A implantação escolhida para o edifício que estou a projectar torna necessária uma rampa. Esta rampa ocupará bastante espaço do lote e a sua construção fará crescer o custo da obra. Pode argumentar-se que esta rampa requer “a aplicação de meios económico-financeiros desproporcionados ou não disponíveis” e deixá-la por construir?
Não.
O argumento avançado consta, de facto, do DL 163/2006, mas não se aplica a esta situação. Vejamos porquê.
Refere o decreto, no seu Artigo 10.º, n.º 1:
“Nos casos referidos nos n.ºs 1 e 2 do artigo anterior, o cumprimento das normas técnicas de acessibilidade (…) não é exigível quando as obras necessárias à sua execução sejam desproporcionadamente difíceis, requeiram a aplicação de meios económico-financeiros desproporcionados ou não disponíveis, ou ainda quando afectem sensivelmente o património cultural ou histórico (…)”.
Ora, quais são “os casos referidos nos n.ºs 1 e 2 do artigo anterior” ? As instalações, edifícios, estabelecimentos, equipamentos e espaços abrangentes cujo início de construção seja anterior à entrada em vigor do DL 163/2006.
É portanto a estes casos – e apenas a eles – que o n.º 1 do Artigo 10.º se refere.
Naturalmente que o cumprimento das normas em edifícios classificados (por exemplo), poderá ficar condicionado – mas isso é por outras razões, que não as previstas no presente decreto.
Garantia do existente
Porque falamos de excepções, deve também lembrar-se o disposto no Artigo 3.º, n.º 2:
“A concessão de licença ou autorização para a realização de obras de alteração ou reconstrução das edificações referidas [nos n.ºs 2 e 3 do Artigo 2.º] não pode ser recusada com fundamento na desconformidade com as presentes normas técnicas de acessibilidade, desde que tais obras não originem ou agravem a desconformidade com estas normas e se encontrem abrangidas pelas disposições constantes dos artigos 9.º e 10.º”.
Trata-se, aqui, de salvaguardar o princípio da garantia do existente, que já vem expresso no Artigo 60.º, n.º 2 do Regime Jurídico da Urbanização e Edificação (DL 555/99, na sua redacção actual).
Note-se que nos termos da redacção específica dada a esse princípio pelo DL 163/2006, terão de se verificar cumulativamente (i.e., em simultâneo) três condições:
…tratar-se de obras de alteração ou reconstrução (como já vimos noutro texto, as de ampliação não “cabem” aqui);
…o edifício ainda estar dentro do prazo dado para adaptação (cf.
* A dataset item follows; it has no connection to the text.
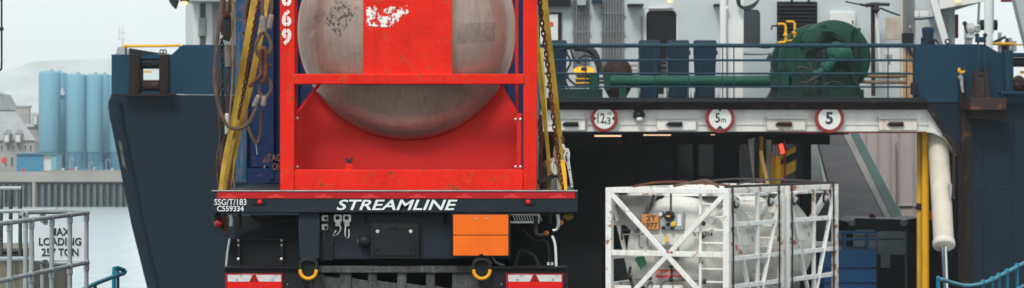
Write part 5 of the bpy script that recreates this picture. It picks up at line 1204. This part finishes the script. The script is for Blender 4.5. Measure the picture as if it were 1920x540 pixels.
# stray bolts and wing nut
for px, py in ((557,222),(557,313),(967,224),(976,224),(967,313),(976,313)):
    MB().lathe(P(px,py,YR+.1), (0,-1,0), [(0,.011),(.01,.01),(.014,.004)], 10).build('bolt', M['zinc'], rt)
nb = rb(648, 661, 307, 318.5, YR+.02, .05, 'nut_post', 'red', .003)
wn = MB()
wn.lathe(P(654.5,307,YR+.04), (0,0,1), [(0,.018),(.02,.016),(.024,.008)], 10)
for dx in (-6.5, 6.5): wn.bar(P(654.5+dx*.3,303,YR+.04), P(654.5+dx,296,YR+.04), .016, .01, up=(0,1,0))
wn.bar(P(654.5,302,YR+.04), P(654.5,297,YR+.04), .008, .008); wn.build('wing_nut', M['iron'], nb)

# ================================================================== BLUE CONTAINER
YB = 21.3
bc = thing('shipping_container', 'scuffed dark blue shipping container standing behind the red tank frame', 'shipping container', P(752, 350, YB+3))
DTb = DT
def bb(a, b, c, d, Y, dep, nm, m='blue', bev=.008): return MB().pb(a, b, c, d, Y, dep).build(nm, M[m], bc, bevel=bev)
MB().box(P(462,0,YB).x, P(996,0,YB).x, YB+.06, YB+6, DT, P(0,-300,YB).z).build('body', M['blue'], bc)
for a, b in ((441, 463), (996, 1013)):
    MB().box(P(a,0,YB).x, P(b,0,YB).x, YB, YB+.16, DT, P(0,-300,YB).z).build('corner_post', M['blue_worn'], bc, bevel=.01)
MB().box(P(463,0,YB).x, P(996,0,YB).x, YB+.005, YB+.1, DT, DT+.12).build('bottom_beam', M['blue'], bc)
for a, b in ((468, 512), (520, 560), (900,940), (950,990)): MB().box(P(a,0,YB).x, P(b,0,YB).x, YB+.02, YB+.08, DT+.12, P(0,-298,YB).z).build('door_panel', M['blue'], bc, bevel=.012)
MB().box(P(505,0,YB).x, P(513,0,YB).x, YB-.01, YB+.03, DT+.03, P(0,-298,YB).z).build('lock_rod', M['blue'], bc)
omat = paint('faded_orange_stencil', (.24,.11,.06), .7, var=.3, scale=12, bump=0)
text('TAG', 501, 527, 289, 302, YB-.005-.008, omat, bc, bold=0); text('ON', 511, 527, 306, 319, YB-.013, omat, bc)
bb(466, 474, 344, 352, YB-.004, .01, 'small_mark', 'rust', 0) if False else None
for x, y, x2, y2 in ((463,318,475,316),(497,310,493,320),(480,270,482,290)):
    MB().bar(P(x,y,YB+.016), P(x2,y2,YB+.016), .006, .004, up=(0,1,0)).build('scratch', M['galv'], bc)

# ================================================================== LASHINGS
def strap(name, pts, w, mat, lb, Y0=18.6, Y1=18.15, th=.006):
    pw = spline([P(x, y, Y0+(Y1-Y0)*i/(len(pts)-1)) for i, (x, y) in enumerate(pts)], 10)
    vs = []; W_ = w/2/270
    for i, p in enumerate(pw):
        t = (pw[min(i+1,len(pw)-1)]-pw[max(i-1,0)]).normalized(); r = t.cross(Vector((0,1,0))).normalized(); W_ = w/2/270*(1-.38*max(0, i/len(pw)-.4)/.6)
        tw = .25*sin(i*.35); r = (r*cos(tw) + Vector((0,1,0))*sin(tw)*.5).normalized(); nn = t.cross(r).normalized()
        vs += [p-r*W_-nn*th/2, p+r*W_-nn*th/2, p+r*W_+nn*th/2, p-r*W_+nn*th/2]
    n = len(pw); fs = [(4*i+k, 4*i+(k+1)%4, 4*i+4+(k+1)%4, 4*i+4+k) for i in range(n-1) for k in range(4)] + [(0,1,2,3), (4*n-1,4*n-2,4*n-3,4*n-4)]
    return MB().add(vs, fs).build(name, mat, None, lb, 'strap', 'yellow lashing straps on the truck load')
strap('lashing_strap', [(481,-20),(472,30),(457,120),(443,200),(433,250),(422,300),(414,357)], 13.5, M['strap'], 'wide yellow strap running down the left side, nearest to the wire rope')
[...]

Art.º 9.º);
…aplicar-se um ou mais critérios de excepção (cf. Art.º 10.º).
E projectos novos?
Lendo atentamente o Artigo 10.º, chegamos à conclusão de que em todos os casos em que “o processo de aprovação, licenciamento ou autorização” tenha sido iniciado após a entrada em vigor do DL 163/2006, se exige o cumprimento integral das normas técnicas de acessibilidade.
É este o princípio que se aplica, sublinhe-se, aos projectos de novos edifícios habitacionais.
Só nas situações em que o cumprimento é “impraticável” é que se admite a abertura de uma excepção – que será pontual (i.e., norma a norma, cf. Art.º 10.º n.º 5) e devidamente fundamentada (cf. Art.º 10.º n.º 6).
O que devemos entender, exactamente, por impraticável? Segundo o Moderno Dicionário da Língua Portuguesa, da Michaelis, algo “que não se pode pôr em prática, impossível”.
Esta “impraticabilidade” remete, portanto, para condicionantes incontornáveis, que podem decorrer…
…de constrangimentos físicos inultrapassáveis,
…ou de outras exigências com maior força jurídica,
…ou de direitos adquiridos (questão já analisada, em parte, noutro texto).
E agora, que fazer?
A acessibilidade depende de decisões em todas as fases (e escalas) do projecto, da implantação à escolha dos puxadores e torneiras. E (como parece ser aqui o caso), decisões de projecto podem criar problemas de projecto.
Quanto mais tarde a acessibilidade for tida em conta nesse processo decisório, mais problemas haverá para resolver. Desenhar primeiro e “martelar” depois o projecto para cumprir com as normas técnicas do DL 163/2006 é um processo frustrante, trabalhoso e, em termos de horas de trabalho, ruinoso.
Recorde-se que o “impraticável” se justifica face a condicionantes físicas (ou legais) do sítio, ou a direitos adquiridos que prevaleçam, e não face a decisões tomadas no processo de projecto.
Neste caso, a implantação resulta de uma decisão do projectista (que refere que ela foi “escolhida”), e é devido a essa decisão que existe, agora, a necessidade de rampa.
Por isso, neste caso, ou se muda a implantação… ou se constrói a rampa.